* WRITTEN TASK
Leave out the images; return the rest of the data exactly.
--- GIVEN MATERIAL ---
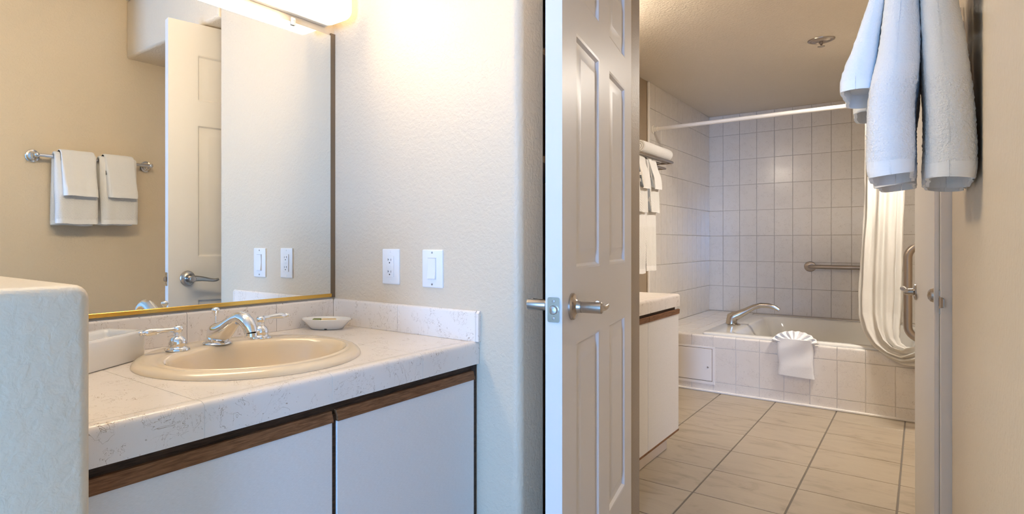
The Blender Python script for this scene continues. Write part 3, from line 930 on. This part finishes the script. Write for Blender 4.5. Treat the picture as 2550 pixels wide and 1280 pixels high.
# ------------------------------------------------------------------ towel bar and towels on the right wall
BY, BZ = 0.004, 1.477
tb = thing('towel_bar', (1.272, YR, BZ - 0.03), 'chrome towel bar with round rosettes on the right wall', 'towel bar')
m = MB()
m.tube([(0.998, BY, BZ), (1.546, BY, BZ)], 0.0085, 18)
m.build('bar', M_chrome, tb)
for x in (0.998, 1.546):
    m = MB()
    m.lathe([(0, 0.0005), (0.031, 0.0005), (0.032, 0.004), (0.029, 0.008), (0.022, 0.0095), (0.0205, 0.013), (0.015, 0.017), (0.0115, 0.022), (0.0105, 0.045), (0.0115, 0.055), (0.0125, 0.062), (0.0125, 0.068), (0.0100, 0.074), (0.005, 0.077), (0, 0.0775)], (x, YR, BZ), (0, 1, 0), 30)
    m.build('post', M_chrome, tb, 40)
TM = [M_terry, M_waffle, M_hem]
def hand_towel(name, x0, x1, zb, zf, label, seed):
    def zones(c):
        lo = zb if c.y < BY else zf
        return 2 if c.z < lo + 0.017 else (1 if c.z < lo + 0.135 else 0)
    s = [(-0.027, zb, 0.0255), (-0.0275, zb + 0.02, 0.0265), (-0.0265, zb + 0.10, 0.0245), (-0.0215, 1.33, 0.0228), (-0.0178, 1.38, 0.0200), (-0.0150, 1.43, 0.0160), (-0.012, 1.468, 0.011)]
    s += [(BY + 0.017 * math.cos(math.radians(a)), BZ + 0.017 * math.sin(math.radians(a)), 0.008) for a in (165, 130, 90, 50, 15)]
    s += [(0.020, 1.455, 0.0125), (0.0205, 1.40, 0.0188), (0.0248, 1.33, 0.0236), (0.0285, 1.30, 0.0260), (0.034, zf + 0.10, 0.0265), (0.035, zf + 0.02, 0.0275), (0.034, zf, 0.0255)]
    o = drape(name, None, x0, x1, s, TM, zones, seed, 0.0045, 0.0013, 72, 0.0, lambda y, z: (zb if y < BY else zf) + 0.02 < z < (zb if y < BY else zf) + 0.135, 0.0034)
    tag(o, label, 'towel', 'hand towels on the chrome bar')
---
* EXERCISE RESPONSE
The Blender Python script for this scene continues. Write part 3, from line 930 on. This part finishes the script. Write for Blender 4.5. Treat the picture as 2550 pixels wide and 1280 pixels high.
# ------------------------------------------------------------------ towel bar and towels on the right wall
BY, BZ = 0.004, 1.477
tb = thing('towel_bar', (1.272, YR, BZ - 0.03), 'chrome towel bar with round rosettes on the right wall', 'towel bar')
m = MB()
m.tube([(0.998, BY, BZ), (1.546, BY, BZ)], 0.0085, 18)
m.build('bar', M_chrome, tb)
for x in (0.998, 1.546):
    m = MB()
    m.lathe([(0, 0.0005), (0.031, 0.0005), (0.032, 0.004), (0.029, 0.008), (0.022, 0.0095), (0.0205, 0.013), (0.015, 0.017), (0.0115, 0.022), (0.0105, 0.045), (0.0115, 0.055), (0.0125, 0.062), (0.0125, 0.068), (0.0100, 0.074), (0.005, 0.077), (0, 0.0775)], (x, YR, BZ), (0, 1, 0), 30)
    m.build('post', M_chrome, tb, 40)
TM = [M_terry, M_waffle, M_hem]
def hand_towel(name, x0, x1, zb, zf, label, seed):
    def zones(c):
        lo = zb if c.y < BY else zf
        return 2 if c.z < lo + 0.017 else (1 if c.z < lo + 0.135 else 0)
    s = [(-0.027, zb, 0.0255), (-0.0275, zb + 0.02, 0.0265), (-0.0265, zb + 0.10, 0.0245), (-0.0215, 1.33, 0.0228), (-0.0178, 1.38, 0.0200), (-0.0150, 1.43, 0.0160), (-0.012, 1.468, 0.011)]
    s += [(BY + 0.017 * math.cos(math.radians(a)), BZ + 0.017 * math.sin(math.radians(a)), 0.008) for a in (165, 130, 90, 50, 15)]
    s += [(0.020, 1.455, 0.0125), (0.0205, 1.40, 0.0188), (0.0248, 1.33, 0.0236), (0.0285, 1.30, 0.0260), (0.034, zf + 0.10, 0.0265), (0.035, zf + 0.02, 0.0275), (0.034, zf, 0.0255)]
    o = drape(name, None, x0, x1, s, TM, zones, seed, 0.0045, 0.0013, 72, 0.0, lambda y, z: (zb if y < BY else zf) + 0.02 < z < (zb if y < BY else zf) + 0.135, 0.0034)
    tag(o, label, 'towel', 'hand towels on the chrome bar')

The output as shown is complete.